When a game like Chrono Cross has a similar budget to Final Fantasy VII or VIII for the same asking price, and ships about a 7th of the copies, that is a hard sell for a sequel to business owners.
Rumors of a follow-up to Trigger and Cross circulated for years. This reached a boiling point in 2001 when Square registered two trademarks that seemed impossible not to be the name of the anticipated sequel. Chrono Break (as in “destroy”) in the US, and Chrono Brake (as in “slow down”) in Japan. Maybe the proofreader was out that day and this was simply a typo, but it is curious as to which was to be the actual title, as they mean very different things.
Little information about “Break” exists: leaks, hints in interviews and early design concepts of questionable validity.
As Final Fantasy creator and former VP of Square, Hironobu Sakaguchi said ten years after he left the company, "We wanted to continue it as a series, but — and I think the statute of limitations has passed and expired, so I think I'm okay saying this — but we just didn't see eye-to-eye with management, and so I went and fought for it, and I officially lost the battle."
Though series writer and director Masato Kato had expressed interest in returning to the series, much of the “dream team” had left Square to work on their own projects like Blue Dragon, Lost Odyssey, Xenosaga and Xenoblade.
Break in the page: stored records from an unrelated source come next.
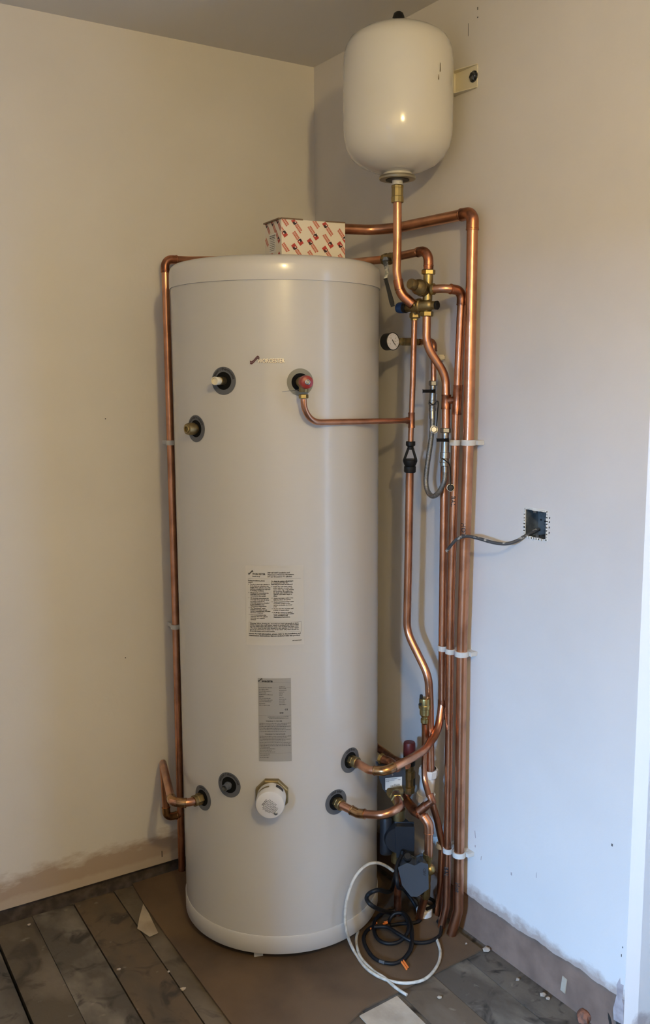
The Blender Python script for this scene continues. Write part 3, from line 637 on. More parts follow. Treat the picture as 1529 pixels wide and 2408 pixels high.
def pipe_text(s,c,r,az,size,parent,ztop):
    vf=text_mb(s,size,'LEFT',bold=.0002,res=2); mb=MB(); V=[]
    for v in vf[0]:
        # text runs downwards: local x -> -z, local y -> to the right
        u=(v.y-size*.35); a=az+u/(r+.0006); V.append(Vector((c[0]+(r+.0006)*math.cos(a),c[1]+(r+.0006)*math.sin(a),ztop-v.x)))
    mb.add(V,vf[1]); mb.obj('marker_writing',m_ink,parent,smooth=False)
caz=R_(-126)
c=(-0.0360,-0.7497,1.2422); pipe_text('BAL',c,R22,caz-.3,.017,bal,c[2])
c=(-0.0340,-0.7967,1.1761); pipe_text('HOT',(c[0]-.0002,c[1]+.0015),R28,caz-.45,.017,o28,c[2])
c=(-0.0340,-0.7913,0.1721); pipe_text('Hot',(c[0],c[1]),R28,caz-.3,.018,o28,c[2])
c=(-0.0360,-0.7438,0.1949); pipe_text('BAL',(c[0],c[1]),R22,caz-.3,.017,bal,c[2])

# third low pipe (heating return) beside the wall, starting from the tee group
t3=pipe('heating_return_pipe','short copper pipe slanting down from the tee to the floor, left of the wall group',
   [(-0.1050,-0.7538,0.4116),(-0.0600,-0.7295,0.3219),(-0.0420,-0.7276,0.2529),(-0.0400,-0.7201,0.1273),(-0.0138,-0.6789,0.0070)],R22*.86,[.05,.05,.1],elbow_mat=m_cop2)

# ---------------------------------------------------------------- brass valve set
c_top=Vector((-0.1000,-0.7122,1.8188)); c_bot=Vector((-0.1000,-0.7070,1.7144)); axv=(c_top-c_bot).normalized()
bv=thing('pressure_reducing_valve','brass valve assembly with blue cap, under the hooked copper pipe','valve',c_bot)
mid=lerp(c_bot,c_top,.58)
MB().sweep([c_bot,lerp(c_bot,c_top,.2),lerp(c_bot,c_top,.8),c_top],[.0125,.0125,.0125,.0125],24).obj('valve_body',m_brass,bv)
nut(c_top,axv,.0178,.013,bv); nut(c_bot,axv,.0172,.014,bv)
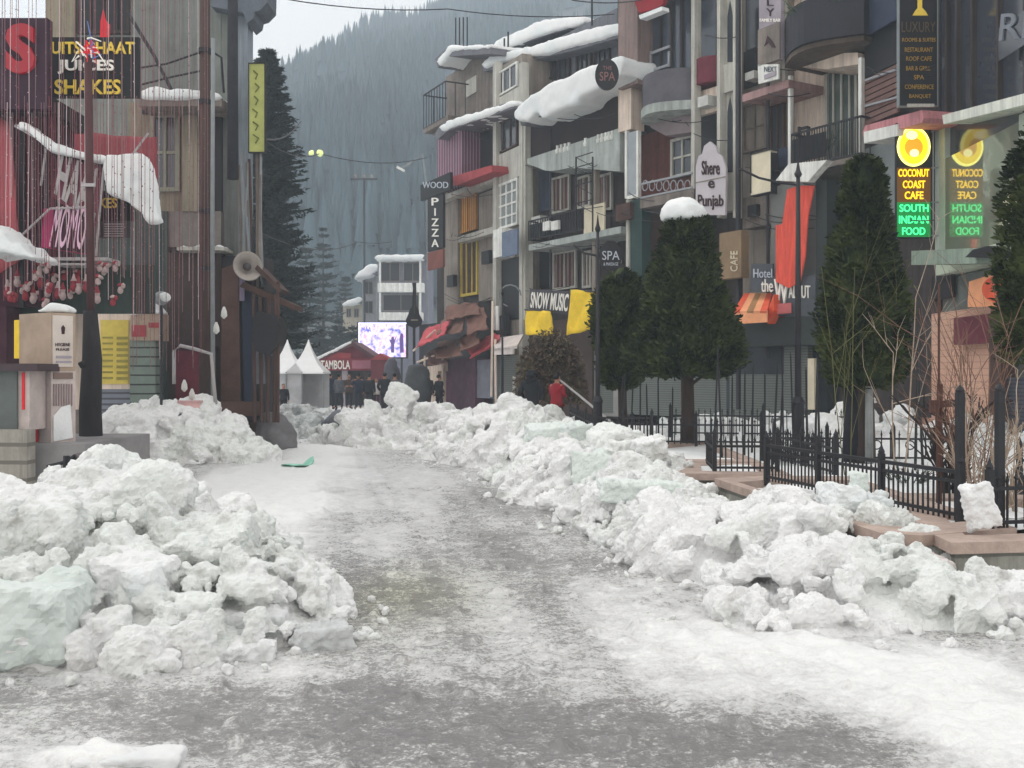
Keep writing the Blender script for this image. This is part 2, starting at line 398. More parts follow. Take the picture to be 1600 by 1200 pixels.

Years later now, those trademarks have long expired, and hope faded that the beloved RPG series would return.
But in the last few years it seems today’s Square Enix has been more open minded on what we want to receive. Final Fantasy VII is getting a remake. We’re being asked what games we want to come back. Is the time ripe for a revival of the Chrono series in the future? Who can say, but if it does, it’s most likely it will be a brand new concept, title and development by a new team.
Every second that ticks by with no announcement of a follow-up to one of my favorite games ever made is a second too long. But perhaps with enough community demand and maybe a few more videos like this one, we can help make this series into a true trilogy, only time will tell.